No podría estar más de acuerdo con el artículo de Jennifer Weiner que el ARA publicaba hace sólo unos días, titulado "Por qué sí que importa que Jennifer Lopez sea ahora Jennifer Affleck". El escrito, publicado originalmente en el New York Times, pone el énfasis en un tema que, como bien comenta la autora, puede parecer menor en una época en la que, entre otras cosas, Estados Unidos evidencia retrocesos importantes en ámbitos como el aborto o los derechos de los matrimonios homosexuales, pero que, personalmente, percibo como uno de las costumbres más rancias, obsoletas y machistas de la cultura anglosajona: el hecho de que la mujer se cambie el apellido cuando contrae matrimonio con un hombre.

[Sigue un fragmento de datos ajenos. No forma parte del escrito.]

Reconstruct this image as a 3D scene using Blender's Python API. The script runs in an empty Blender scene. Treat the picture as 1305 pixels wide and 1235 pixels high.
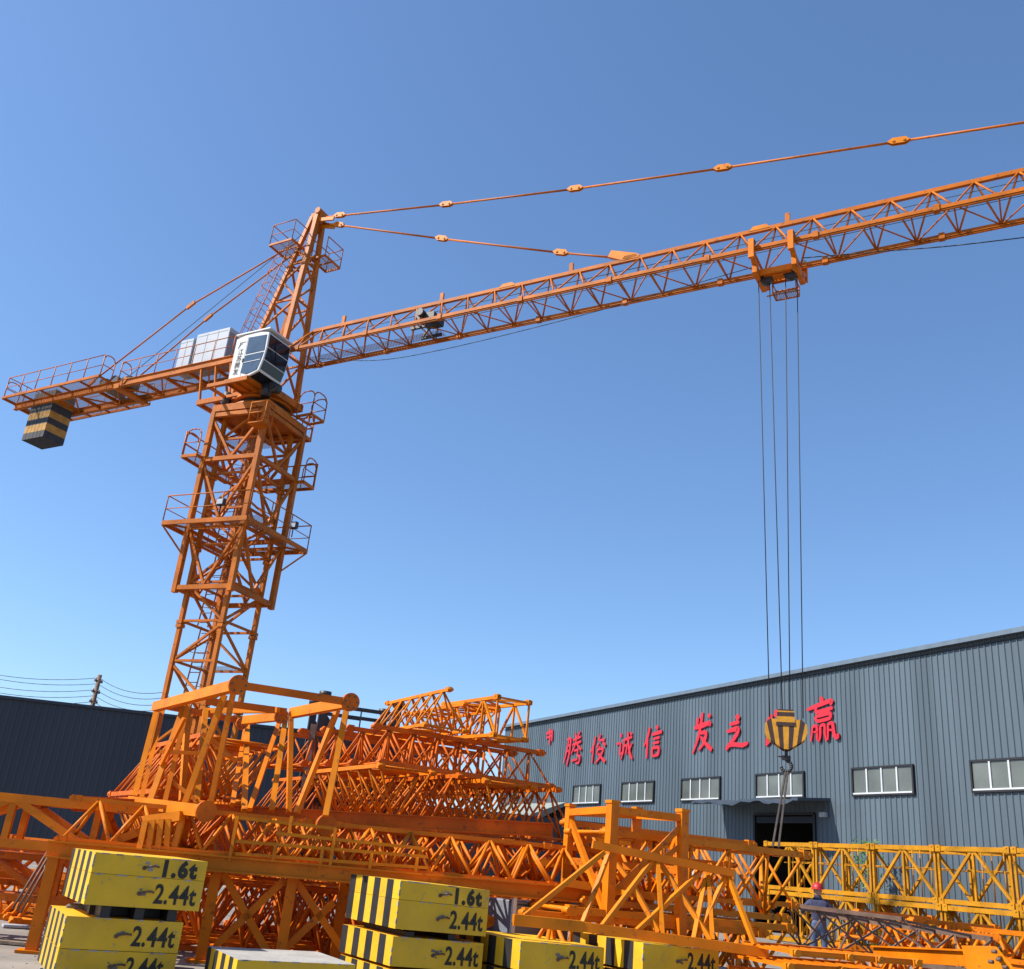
import bpy, math, random
from mathutils import Vector as V, Matrix, Quaternion
random.seed(7)
R_ = math.radians
SC = bpy.context.scene; COL = SC.collection
PI = math.pi
# ------------------------------------------------------------------ camera model
W0, H0, F = 1305.0, 1235.0, 1232.0
VX, VY = 945 - 652.5, 617.5 + 2455
ROLL = math.atan2(VX, VY); PITCH = math.atan(F / math.hypot(VX, VY))
CAM = V((0, 0, 1.4))
fw = V((0, math.cos(PITCH), math.sin(PITCH))); u0 = V((0, -math.sin(PITCH), math.cos(PITCH))); r0 = V((1, 0, 0))
rt = r0 * math.cos(ROLL) + u0 * math.sin(ROLL); upv = u0 * math.cos(ROLL) - r0 * math.sin(ROLL)
def ray(x, y): return fw * F + rt * (x - 652.5) + upv * (617.5 - y)
def at(x, y, R):            # point on the sight line at ground distance R
    r = ray(x, y); return CAM + r * (R / math.hypot(r.x, r.y))
def atz(x, y, z):
    r = ray(x, y); return CAM + r * ((z - CAM.z) / r.z)
def azv(a): a = R_(a); return V((math.sin(a), math.cos(a), 0))
cd = bpy.data.cameras.new('camera'); cam = bpy.data.objects.new('camera', cd); COL.objects.link(cam)
cam.matrix_world = Matrix.Translation(CAM) @ Matrix((rt, upv, -fw)).transposed().to_4x4()
cd.sensor_fit = 'HORIZONTAL'; cd.sensor_width = 36; cd.lens = 36 * F / W0; cd.clip_end = 4000; cd.clip_start = .1
SC.camera = cam
# ------------------------------------------------------------------ materials
def mat(name, col, rough=.5, var=.15, scale=3.0, rust=0.0, metal=0.0, bump=0.0, rustcol=(.12, .045, .02), streak=False, spec=.5, dust=0.0, panels=False):
    m = bpy.data.materials.new(name); m.use_nodes = True; nt = m.node_tree; N = nt.nodes; L = nt.links
    b = N['Principled BSDF']; b.inputs['Roughness'].default_value = rough; b.inputs['Metallic'].default_value = metal
    b.inputs['Specular IOR Level'].default_value = spec
    tc = N.new('ShaderNodeTexCoord'); mp = N.new('ShaderNodeMapping'); oi = N.new('ShaderNodeObjectInfo'); ad = N.new('ShaderNodeVectorMath'); ad.operation = 'MULTIPLY_ADD'; ad.inputs[1].default_value = (37, 53, 71); L.new(oi.outputs['Random'], ad.inputs[0]); L.new(tc.outputs['Object'], ad.inputs[2]); OB = ad.outputs[0]
    L.new(OB, mp.inputs[0])
    if streak: mp.inputs['Scale'].default_value = (1, 1, .12)
    no = N.new('ShaderNodeTexNoise'); no.inputs['Scale'].default_value = scale; no.inputs['Detail'].default_value = 6; L.new(mp.outputs[0], no.inputs[0])
    mr = N.new('ShaderNodeMapRange'); mr.inputs[1].default_value = .3; mr.inputs[2].default_value = .7
    mr.inputs[3].default_value = 1 - var; mr.inputs[4].default_value = 1 + var; L.new(no.outputs[0], mr.inputs[0])
    mx = N.new('ShaderNodeMix'); mx.data_type = 'RGBA'; mx.blend_type = 'MULTIPLY'; mx.inputs[0].default_value = 1
    mx.inputs[6].default_value = (*col, 1); L.new(mr.outputs[0], mx.inputs[7]); out = mx.outputs[2]
    def layer(out, sc, lo, hi, amt, c):
        n2 = N.new('ShaderNodeTexNoise'); n2.inputs['Scale'].default_value = sc; n2.inputs['Detail'].default_value = 8; n2.inputs['Roughness'].default_value = .65
        L.new(OB, n2.inputs[0])
        r2 = N.new('ShaderNodeMapRange'); r2.inputs[1].default_value = lo; r2.inputs[2].default_value = hi; r2.inputs[4].default_value = amt
        L.new(n2.outputs[0], r2.inputs[0])
        m2 = N.new('ShaderNodeMix'); m2.data_type = 'RGBA'; m2.inputs[7].default_value = (*c, 1)
        L.new(r2.outputs[0], m2.inputs[0]); L.new(out, m2.inputs[6]); return m2.outputs[2]
    if rust: out = layer(out, 9, .66 - rust * .2, .74 - rust * .1, .85, rustcol)
    if dust: out = layer(out, 1.7, .45, .75, dust, (.30, .23, .17))
    if panels:
        dp = N.new('ShaderNodeVectorMath'); dp.operation = 'DOT_PRODUCT'; dp.inputs[1].default_value = tuple(azv(155) / .91); L.new(tc.outputs['Object'], dp.inputs[0])
        fl = N.new('ShaderNodeMath'); fl.operation = 'FLOOR'; L.new(dp.outputs['Value'], fl.inputs[0]); wn = N.new('ShaderNodeTexWhiteNoise'); wn.noise_dimensions = '1D'; L.new(fl.outputs[0], wn.inputs['W'])
        m3 = N.new('ShaderNodeMapRange'); m3.inputs[3].default_value = .90; m3.inputs[4].default_value = 1.08; L.new(wn.outputs['Value'], m3.inputs[0])
        m4 = N.new('ShaderNodeMix'); m4.data_type = 'RGBA'; m4.blend_type = 'MULTIPLY'; m4.inputs[0].default_value = 1; L.new(out, m4.inputs[6]); L.new(m3.outputs[0], m4.inputs[7]); out = m4.outputs[2]
    L.new(out, b.inputs['Base Color'])
    if bump:
        bp = N.new('ShaderNodeBump'); bp.inputs['Strength'].default_value = bump; bp.inputs['Distance'].default_value = .02
        n3 = N.new('ShaderNodeTexNoise'); n3.inputs['Scale'].default_value = scale * 6; n3.inputs['Detail'].default_value = 8; L.new(OB, n3.inputs[0])
        L.new(n3.outputs[0], bp.inputs['Height']); L.new(bp.outputs[0], b.inputs['Normal'])
    return m
M = {}
M['crane'] = mat('crane_orange', (.45, .118, .004), .55, .25, 1.5, .5, dust=.04, spec=.2)
M['orange'] = mat('yard_orange', (.62, .160, .001), .52, .2, 2.2, .35, dust=.02, spec=.2)
M['orange2'] = mat('red_orange', (.54, .108, .001), .55, .25, 2.2, .45, dust=.02, spec=.2)
M['orange3'] = mat('faded_orange', (.60, .180, .002), .52, .2, 2.0, .35, dust=.02, spec=.2)
M['yellow'] = mat('ochre_yellow', (.44, .190, .003), .5, .22, 2.0, .4, dust=.04, spec=.25)
M['byellow'] = mat('block_yellow', (.68, .385, .006), .62, .2, 1.6, .3, bump=.35, rustcol=(.30, .22, .09), dust=.10)
M['bblack'] = mat('block_black', (.018, .018, .02), .55, .3, 4.0)
M['cwyellow'] = mat('counterweight_yellow', (.40, .20, .03), .7, .25, 4, .3, bump=.3)
M['cwblack'] = mat('counterweight_black', (.03, .03, .035), .7, .4, 4, .2)
M['concrete'] = mat('concrete', (.33, .31, .28), .9, .18, 3, .15, bump=.4, rustcol=(.22, .2, .17))
M['darkconc'] = mat('dark_concrete', (.16, .135, .11), .95, .3, 4, .2, bump=.5, rustcol=(.08, .07, .06))  # darker, browner concrete for the footing and small patches
M['dark'] = mat('dark_steel', (.022, .02, .022), .5, .4, 3, .3)
M['rusty'] = mat('rusty_steel', (.13, .070, .046), .7, .4, 4, .5, rustcol=(.06, .03, .02), dust=.2)
M['rope'] = mat('wire_rope', (.025, .025, .028), .7, .1)
M['white'] = mat('cab_white', (.62, .62, .60), .35, .05, 2, .06, rustcol=(.4, .36, .3))
M['pale'] = mat('cabinet_white', (.38, .41, .45), .45, .06)
M['glass'] = mat('tinted_glass', (.012, .016, .022), .1, .1, spec=.35)
M['cabglass'] = mat('cab_side_glass', (.055, .09, .14), .1, .2, spec=.6)
M['black'] = mat('black_paint', (.012, .012, .014), .5, .1)
M['steelblue'] = mat('corrugated_blue_grey', (.080, .108, .132), .42, .16, .8, .05, streak=True, rustcol=(.07, .09, .11), panels=True)
M['trim'] = mat('roof_trim', (.11, .15, .195), .45, .1)
M['canopy'] = mat('canopy_sheet', (.045, .06, .085), .4, .2, 2, .2, rustcol=(.02, .02, .03))
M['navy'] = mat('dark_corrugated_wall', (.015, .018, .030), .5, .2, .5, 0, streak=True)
M['red'] = mat('sign_red', (.50, .009, .022), .45, .06)
M['frame'] = mat('white_window_frame', (.5, .52, .54), .4, .06)
M['wglass'] = mat('dusty_window_glass', (.10, .11, .10), .22, .45, .45, .2, rustcol=(.16, .16, .14), spec=.5)
M['void'] = mat('unlit_interior', (.03, .03, .032), .9, .2)
M['grey'] = mat('cabinet_grey', (.19, .21, .26), .45, .12, 2, .1)
M['tarp'] = mat('pale_awning', (.24, .27, .24), .6, .15, 2, .15, rustcol=(.3, .3, .24))
M['sling'] = mat('sling_webbing', (.045, .035, .03), .8, .4, 6)
M['skin'] = mat('skin', (.42, .24, .16), .5, .05)
M['jacket'] = mat('navy_cloth', (.035, .04, .085), .85, .3, 12, bump=.4)
M['jeans'] = mat('blue_cloth', (.055, .09, .17), .85, .3, 10, bump=.4)
M['helmet'] = mat('helmet_red', (.42, .010, .014), .5, .05)
M['boot'] = mat('boot_leather', (.03, .025, .02), .6, .2)
M['leaf'] = mat('leaf_green', (.06, .16, .025), .6, .35, 8)
M['wood'] = mat('grey_timber', (.20, .15, .10), .85, .35, 5, bump=.3)
M['stencil'] = mat('stencil_black', (.02, .018, .012), .7, .3, 12)
def ground_mat():
    m = mat('yard_ground', (.215, .19, .165), .95, .25, .9, .35, bump=.5, rustcol=(.12, .10, .085), dust=.0); return m
M['ground'] = ground_mat()
def mesh_mat():             # expanded steel mesh of the walkways: a real grid of holes
    m = bpy.data.materials.new('expanded_metal'); m.use_nodes = True; nt = m.node_tree; N = nt.nodes; L = nt.links
    b = N['Principled BSDF']; b.inputs['Base Color'].default_value = (.30, .22, .18, 1); b.inputs['Roughness'].default_value = .5
    tc = N.new('ShaderNodeTexCoord'); out = N['Material Output']; tr = N.new('ShaderNodeBsdfTransparent'); mx = N.new('ShaderNodeMixShader')
    ws = []
    for d in ('X', 'Y'):
        w = N.new('ShaderNodeTexWave'); w.bands_direction = d; w.inputs['Scale'].default_value = 6; L.new(tc.outputs['Object'], w.inputs[0])
        g = N.new('ShaderNodeMath'); g.operation = 'GREATER_THAN'; g.inputs[1].default_value = .78; L.new(w.outputs[1], g.inputs[0]); ws.append(g)
    a = N.new('ShaderNodeMath'); a.operation = 'MAXIMUM'; L.new(ws[0].outputs[0], a.inputs[0]); L.new(ws[1].outputs[0], a.inputs[1])
    L.new(a.outputs[0], mx.inputs[0]); L.new(tr.outputs[0], mx.inputs[1]); L.new(b.outputs[0], mx.inputs[2]); L.new(mx.outputs[0], out.inputs[0])
    return m
M['mesh'] = mesh_mat()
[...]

Uno de los ejemplos más recientes de este automatismo es el de Jennifer Lopez, casada desde hace poco con Ben Affleck: una artista consolidada, con una carrera prolífica y exitosa detrás, que ahora opta por cambiar de nombre por el hecho de casarse con el actor, despidiéndose de rebote, y aunque sea parcialmente, de una parte de su personalidad profesional y de su identidad creativa, íntima y personal. Detectar el machismo inherente a este hábito no cuesta lo más mínimo: no en balde, los hombres no cambian de nombre al casarse, ni siquiera cuando la mujer es claramente más poderosa que el marido. Algunas actrices conocidas, como por ejemplo Robin Wright, optaron por añadir el apellido de su marido detrás del suyo –Robin Wright-Penn–, con un guion que desaparecía al llegar el divorcio –de Sean Penn, en el caso de Wright–.

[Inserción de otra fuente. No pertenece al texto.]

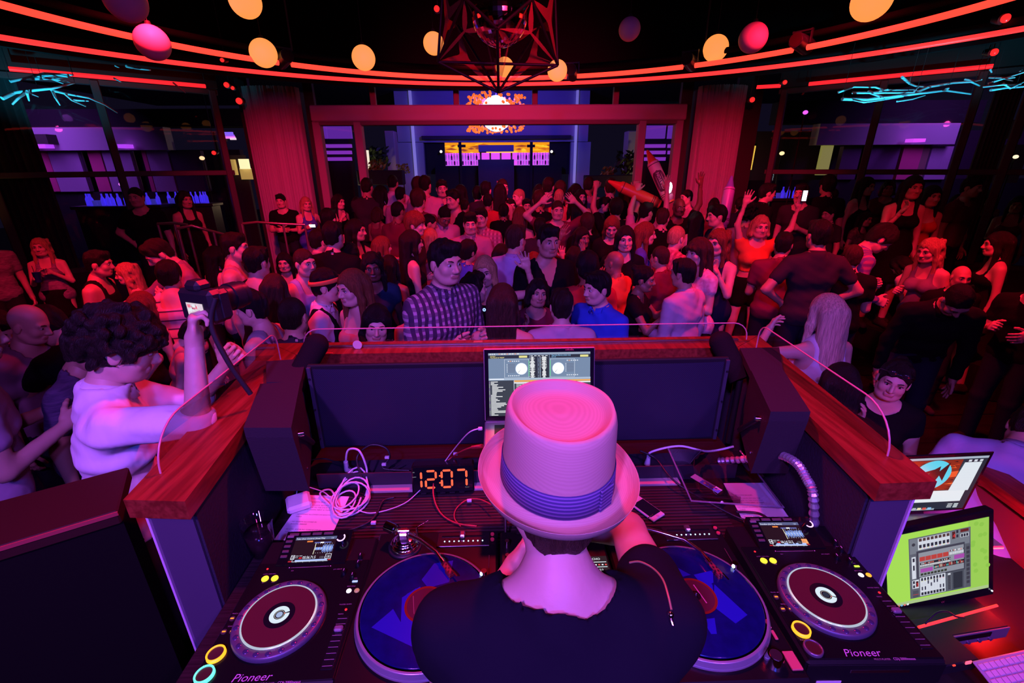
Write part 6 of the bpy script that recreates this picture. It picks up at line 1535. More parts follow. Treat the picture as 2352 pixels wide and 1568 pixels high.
cable('white cable draped along the trough right of the hat', [tuple(atY(1487, 1052, 1.46)), tuple(atY(1497, 1037, 1.46)), tuple(atY(1560, 1024, 1.46)), tuple(atY(1625, 1036, 1.46)), tuple(atY(1685, 1025, 1.46))], .0042, M_cab)
t = thing('mains_plug', 'white mains plug in the trough right of the hat', 'plug'); MB().cyl(tuple(atY(1490, 1050, 1.46)), tuple(atY(1486, 1066, 1.46)), .007, .012, 12).build('plug', M_wht, t)
cable('black cable crossing the plywood strip to the right turntable', [tuple(atY(1470, 1035, 1.45)), tuple(atY(1505, 1052, 1.43)), tz(1535, 1090, -1.05), tz(1570, 1120, -1.07), tz(1640, 1160, -1.085), tz(1700, 1190, -1.09), tz(1750, 1205, -1.085)], .0036, M_bc)
cable('bundle of black cables behind the right cd player', [tz(1690, 1175, -1.09), tz(1740, 1178, -1.085), tz(1770, 1195, -1.06), tz(1790, 1206, -1.05)], .0045, M_bc)
# flexible conduit
t = thing('gooseneck_lamp', 'ribbed silver gooseneck arching beside the right rail', 'lamp')
gp = spl([(.83, 1.44, z_(-1.06)), tuple(atY(1722, 1053, 1.36)), tuple(atY(1775, 1042, 1.26)), tuple(atY(1825, 1060, 1.15)), tuple(atY(1853, 1100, 1.085)), tuple(atY(1868, 1140, 1.05)), (.955, 1.055, z_(-1.09))], 14)
rad = [.0115+(.0028 if i % 2 else -.0014) for i in range(len(gp))]
MB().tube(gp, .012, 12, radii=rad, smooth=False).build('flexible_arm', mat('conduit', (.72, .70, .78), .38, .8), t)
# clear plastic holder
t = thing('plastic_holder', 'clear acrylic sheet holder lying over the right rules sheet', 'holder')
G_h = glass('holder_plastic', (.90, .86, .92), .10, .14)
hp_ = [atZ(1535, 1030, z_(-1.00)), atZ(1700, 1035, z_(-1.0)), atZ(1800, 1165, z_(-1.05)), atZ(1588, 1150, z_(-1.06))]
hv = [Vector(q) for q in hp_]
g = MB(); n = 10
vs = []
for i in range(n+1):
    u = i/n; a = hv[0].lerp(hv[3], u); b = hv[1].lerp(hv[2], u); 
    for k in range(n+1):
        w = k/n; q = a.lerp(b, w); q = q+Vector((0, 0, .022*math.sin(w*6.3+u*2)*math.sin(u*3.1))); vs.append(tuple(q))
g.add(vs, [(i*(n+1)+k, i*(n+1)+k+1, (i+1)*(n+1)+k+1, (i+1)*(n+1)+k) for i in range(n) for k in range(n)], 0, True); g.build('clear_sheet', G_h, t)
MB().tube([tuple(hv[0]), tuple(hv[3]), tuple(hv[2]), tuple(hv[1])], .0035, 8).build('edge', mat('clear_edge', (.30, .22, .30), .08, alpha=.55), t)
MB().box((0, 0, 0), (.16, .030, .004), 0, frame(hv[3]+Vector((.02, .01, .006)), hv[2]-hv[3], (0, 0, 1)) @ Matrix.Translation((.06, .0, 0)), .001).build('foot_bar', G_h, t)
fl_ = frame(tuple(atZ(1590, 1092, z_(-1.045))), atZ(1668, 1138, z_(-1.05))-atZ(1590, 1092, z_(-1.045)), (0, 1, 0))
t = thing('flyer', 'small colourful flyer curled under the clear holder', 'flyer'); p = Print(); p.rect(0, -.012, .105, .018, (.62, .55, .60)); p.rect(.035, -.012, .105, .010, (.10, .18, .55)); rnd = random.Random(6)
for i in range(22): x = .035+rnd.random()*.06; y = -.010+rnd.random()*.017; p.poly([(x, y), (x+.009, y+.002), (x+.005, y+.006)], rnd.choice([(.7, .1, .05), (.1, .3, .8), (.8, .4, .1), (.05, .05, .1)]))
p.build('printed_card', print_attr('glossy_print', .2), t, M=fl_); MB().box((.0525, .003, -.0008), (.105, .030, .0008), 0, fl_).build('card', M_wht, t)
# drinks token and tape on the rail
t = thing('paper_disc', 'round pale paper disc standing on the front rail', 'disc'); q = atY(819, 784, 1.585*K); MB().cyl((q[0], 1.588*K, ZR+.018), (q[0], 1.590*K, ZR+.018), .020, n=28).build('disc', mat('pale_disc', (.75, .55, .48), .7), t)
tag(MB().box((-.10, 1.640*K, ZR+.0006), (.040, .02, .001)).build('tape_patch', mat('tan_tape', (.45, .28, .12), .6)), 'small tan tape patch on the front rail', 'tape')
tag(MB().box((-.62*K, 1.545*K, ZR+.002), (.028, .006, .003)).build('red_reflection', mat('red_reflection', (.85, .08, .05), .4)), 'painted red reflection on the front rail by the foam post', 'tag')  # red reflection on the rail, set in as a small coloured bar

# ------------------------------------------------------------------ screens and lighting desk right of the booth
t = thing('side_desk', 'black desk with the two screens right of the booth', 'desk')
MB().box((1.58, 1.05, z_(-1.47)), (.95, 1.05, .04), bev=.004).build('top', M_blk2, t)
for x in (1.16, 2.0):
    for y in (.58, 1.5): MB().box((x, y, (.35+z_(-1.49))/2), (.05, .05, z_(-1.49)-.35)).build('leg', M_blk2, t)
def screen(nm, lab, tl, tr, br, bl, cat, draw, thick, mcase, bez):
    """display panel through four corner points of its picture"""
    t = thing(nm, lab, cat); tl, tr, br, bl = [Vector(q) for q in (tl, tr, br, bl)]
    Mx = frame(bl, br-bl, tl-bl); w = ((br-bl).length+(tr-tl).length)/2; h = ((tl-bl).length+(tr-br).length)/2
    b = bez; MB().box((w/2, h/2+(b[3]-b[1])/2*0, -thick/2-.001), (w+b[0]+b[2], h+b[1]+b[3], thick), 0, Mx @ Matrix.Translation(((b[2]-b[0])/2, (b[3]-b[1])/2, 0)), .004).build('case', mcase, t)
    p = Print(); draw(p, w, h, t, Mx); p.build('picture', glow_attr(.9), t, M=Mx); return t, Mx, w, h
def draw_desktop(p, w, h, t, Mx):
    rnd = random.Random(12); X = lambda u: u*w; Y = lambda v: (1-v)*h
    p.rect(0, 0, w, h, (.02, .03, .05)); p.rect(0, Y(.04), w, h, (.42, .50, .62))
    p.rect(X(.28), Y(.62), X(.78), Y(.05), (.30, .03, .01))
    for i in range(90):
        x, y = rnd.uniform(.28, .74), rnd.uniform(.08, .60); l = rnd.uniform(.02, .10); c = rnd.choice([(.95, .12, .02), (.6, .05, .01), (.03, .01, .01), (1.0, .2, .05), (.02, .01, .01)])
        p.poly([(X(x), Y(y)), (X(min(x+l, .78)), Y(y+.01)), (X(min(x+l*.8, .78)), Y(y-.012))], c)
    p.poly([(X(.28), Y(.36)), (X(.78), Y(.25)), (X(.78), Y(.36)), (X(.28), Y(.44))], (.95, .12, .03))
    cx, cy, r = X(.545), Y(.32), h*.275; cy_ = (.10, .72, .95); p.disc(cx, cy, r, cy_, 40)
    k = (.05, .012, .012)
    p.poly([(cx-r*1.02, cy-r*.05), (cx-r*.45, cy+r*.25), (cx+r*.05, cy+r*.42), (cx-r*.35, cy-r*.05), (cx-r*.62, cy-r*.14)], k); p.poly([(cx-r*.35, cy-r*.05), (cx+r*.05, cy+r*.42), (cx+r*.30, cy+r*.62), (cx+r*.34, cy+r*.28), (cx+r*.74, cy+r*.86), (cx+r*.70, cy-r*.40), (cx+r*.42, cy-r*.02), (cx+r*.30, cy-r*.45), (cx-r*.05, cy-r*.12), (cx-r*.15, cy-r*.55), (cx-r*.40, cy-r*.62), (cx-r*.80, cy-r*.45), (cx-r*.55, cy-r*.22)], k)
    p.poly([(cx-r*.70, cy-r*.08), (cx-r*.40, cy-r*.12), (cx-r*.10, cy+r*.22), (cx-r*.30, cy+r*.02)], cy_)
    p.rect(X(.34), Y(.84), X(.93), Y(.62), (.86, .92, .98)); p.poly([(X(.77), Y(.63)), (X(.955), Y(.63)), (X(.955), Y(.10)), (X(.80), Y(.10))], (.80, .88, .95))
    for i in range(10): p.rect(X(.785), Y(.14+i*.05), X(.95), Y(.1405+i*.05), (.55, .65, .8))
    p.rect(X(.80), Y(.095), X(.96), Y(.045), (.03, .03, .05))
    for x in (.84, .89, .94): p.rect(X(x-.014), Y(.09), X(x+.014), Y(.052), (.75, .8, .9))
    for i in range(3): p.rect(X(.83), Y(.90+i*.03), X(.875), Y(.885+i*.03), (.8, .85, .9)); p.rect(X(.89), Y(.905+i*.03), X(.93), Y(.885+i*.03), (.75, .85, .9))
    p.rect(X(.20), Y(1.0), X(.72), Y(.965), (.30, .38, .48))
    for i in range(10): p.rect(X(.22+i*.048), Y(.99), X(.255+i*.048), Y(.945), rnd.choice([(.9, .9, .95), (.8, .1, .08), (.3, .6, .95), (.9, .8, .5), (.5, .5, .6)]))
t, Mx, w, h = screen('laptop', 'second laptop showing a cyan emblem right of the booth', *[CAMP+1.33*np.array(q) for q in ((1.0055, .9926, -.7416), (1.3053, .9884, -.7305), (1.3125, 1.0039, -.9197), (1.0127, 1.0081, -.9308))], 'laptop', draw_desktop, .006, M_gloss, (.012, .012, .014, .014))
bq = Mx @ Vector((w/2, -.014, 0)); MB().box((bq.x, bq.y-.085, bq.z-.008), (w, .17, .014), bev=.004).box((bq.x, bq.y-.06, (bq.z+z_(-1.45))/2-.008), (w*.7, .12, bq.z-z_(-1.45)-.018)).build('base', mat('laptop_silver', (.66, .62, .66), .35, .7), t)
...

No me puedo imaginar cómo debe de ser observar tu vida y encontrarte en la coyuntura de que en los créditos de una película que has protagonizado en el pasado figure un nombre que ya no te define en la actualidad. En tiempo de empoderamiento feminista, no deja de ser muy contraproducente que algunas mujeres todavía opten por abrazar un cambio de nombre que transforma la unión entre dos individuos iguales en una especie de supeditación simbólica de ella hacia el marido, como si este gesto fuera inocuo, secundario o incluso romántico: de hecho, la misma Jennifer Lopez ha revestido de amor hacia su pareja su determinación de hacerse llamar Jennifer Affleck a partir de ahora.
En otros artículos he matizado aspectos que no comparto de la defenestración del romanticismo, y el matrimonio también me parece un contrato válido y respetable entre dos personas que quieren oficializar un sentimiento, un anhelo de continuidad o, simplemente, una voluntad de permanecer junto a la otra persona mientras permanecer tenga sentido. Alterar la propia individualidad en el proceso, sin embargo, es una derrota del feminismo, de la modernidad, de la idea de que toda unión tendría que materializarse desde el reconocimiento de la alteridad y la unicidad de la pareja, así como de su idiosincrasia íntima, que en ningún caso se tendría que someter al otro, tampoco a un nivel nominal.
El nombre no es una cosa menor, al fin y al cabo, y por eso fue relevante que, también en nuestro país, se produjera una reflexión sobre el automatismo que conducía a los profesionales de los registros civiles a situar en primer lugar el apellido del padre si no se hacía la petición contraria, al registrar la descendencia. El hecho de relegar, como primera opción, el apellido de la madre a la segunda posición perpetuaba la idea de que el padre, el marido, tenía también una posición preponderante sobre los hijos, una dinámica que se erige en el reverso o la adaptación propia de la costumbre anglosajona mencionada. Evidentemente, no se trata de impedir que los niños tengan el apellido del padre en primer lugar, ni de imponer el automatismo contrario, nada de esto. De lo que se trata es de evitar la inercia, la decisión no meditada al servicio de una tradición tan arbitraria como la mayoría de tradiciones que podemos, o no, cuestionarnos.
En cualquier caso, los procedimientos que conducen a la configuración de la identidad nominal de una personita que acaba de llegar al mundo van ligados a la nueva vida, a la creación de una individualidad que tiene que empezar en algún punto. En cambio, la decisión de trastocar la identidad preexistente, ya adulta, y de adaptarla sucesivamente a la de todos los hombres con los que se pueda llegar a contraer matrimonio –no me extraña que en los países anglosajones sea tan complicado encontrar a un antiguo compañero de clase en las redes sociales si se desconoce la trayectoria conyugal– es lamentable a muchos niveles; un paradigma que, como dice Weiner, trasciende el ámbito estrictamente personal para volverse político, más todavía cuando hablamos de alguien como Jennifer Lopez –ahora Jennifer Affleck–, cuyas decisiones son, además de políticas, extremadamente mediáticas, observadas y admiradas.